Less clear is his political fallout from Thursday’s verdict as American voters from Boston to Boulder and foreign leaders from Beijing to Brussels game out the implications of a second Trump presidency.
Trump appeared rattled when the results were announced. But analysts question whether his weeks in court – away from the campaign trail often looking sullen, angry and even sleepy – has hurt him among his loyal base.
Since the indictment was brought in April 2023, Trump has framed the case as a vindictive political “witch hunt” filed in a Democratic-dominated state, overseen by a “corrupt” judge and fanned by “fake news” media.
This follows a long-standing Trump playbook of discrediting opponents and dulling in advance the impact of any expected bad news. He has similarly framed three other criminal cases against him – two federal and one in the state of Georgia, none expected to go to trial before the November presidential election – as witch hunts.
While supporters of the verdict heralded it as a sign that US legal machinery ultimately works, even against a former US president and billionaire real estate developer, the case has been twined with politics from the start.
Trump’s sentencing on July 11, where he faces strictures ranging from probation to four years in prison, comes just four days before the start of the Republican National Convention, where Trump is expected to be nominated.
Nothing in the US Constitution prevents a convicted felon from running for the presidency.
Critics of the verdict, meanwhile, framed it as evidence of legal overreach.
Within minutes of the verdict being read, Trump’s re-election campaign leaned into the outcome, sending out an appeal for campaign contributions for their “political prisoner” candidate that read: “I was just convicted in a RIGGED political Witch Hunt trial: I DID NOTHING WRONG!”

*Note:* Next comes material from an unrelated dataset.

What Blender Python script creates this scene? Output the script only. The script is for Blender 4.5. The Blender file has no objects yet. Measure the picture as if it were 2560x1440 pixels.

His loyal base showed no sign of wavering in the very tight race between Trump and US President Joe Biden, who is seeking a second term. Shortly after the verdict, Silicon Valley technology investor Shaun Maguire posted on social media site X that he had donated US$300,000 to support Trump, while hotelier Robert Bigelow told Reuters he would go ahead with a promised US$5 million contribution.
The Trump campaign on Friday announced that it raised US$35 million since the verdict.
As a first-time felon with no criminal record in a relatively low-level white-collar case, Trump is unlikely to receive jail time. But even probation limits his campaigning if he were sentenced to house arrest and required to wear an ankle bracelet.
Trump has vowed to appeal, a process that could take months or years. The case centred on a controversial legal premise: that a US$130,000 payment to an adult film star was a form of campaign contribution – a misdemeanour – while the falsifying of 34 business records concealed a second crime, a conspiracy to help his 2016 campaign by unlawful means, which elevated each count to a felony.
That complexity could provide fuel any appeal, legal experts said.
With the US electorate deeply divided, and his base firmly on side, the spotlight turns to the small slice of wavering or undecided Americans.
“The likely effect of the case, however it goes, is negligible,” said Todd Belt, a political-science professor at George Washington University after the verdict’s release. “A sliver of likely voters said it may impact their vote.
However, I think that likely voters’ opinions about Donald Trump are highly crystallised at this point and this poll overstates potential movement. There are very few “persuadables”.
One thing both candidates agree on, as does the US constitution: the ultimate decision in the November US presidential election rests with voters. The nation’s framing documents lay out only two requirements: that candidates are born in the US and are at least 35 years old.
“The real verdict is going to be November 5 by the people, and they know what happened here,” Trump said outside the courtroom.
A few minutes later, Biden campaign communications director Michael Tyler made a similar statement: “There is still only one way to keep Donald Trump out of the Oval Office: at the ballot box. Convicted felon or not, Trump will be the Republican nominee for president”.
Trump faces three other criminal cases beyond this one brought by the Manhattan district attorney’s office. Those involve another 54 felony counts, are grounded in more conventional criminal law and have been delayed pending various Trump appeals.
The third, a Georgia case, similarly alleges Trump’s election interference in that state and efforts to overturn the 2020 election.
The New York and Georgia cases are particularly consequential for Trump given. If he is re-elected, he could presumably direct the Justice Department to shut down the federal cases. But that option does not exist in state-level cases. Nor could he commute or pardon himself in convictions issued by state courts.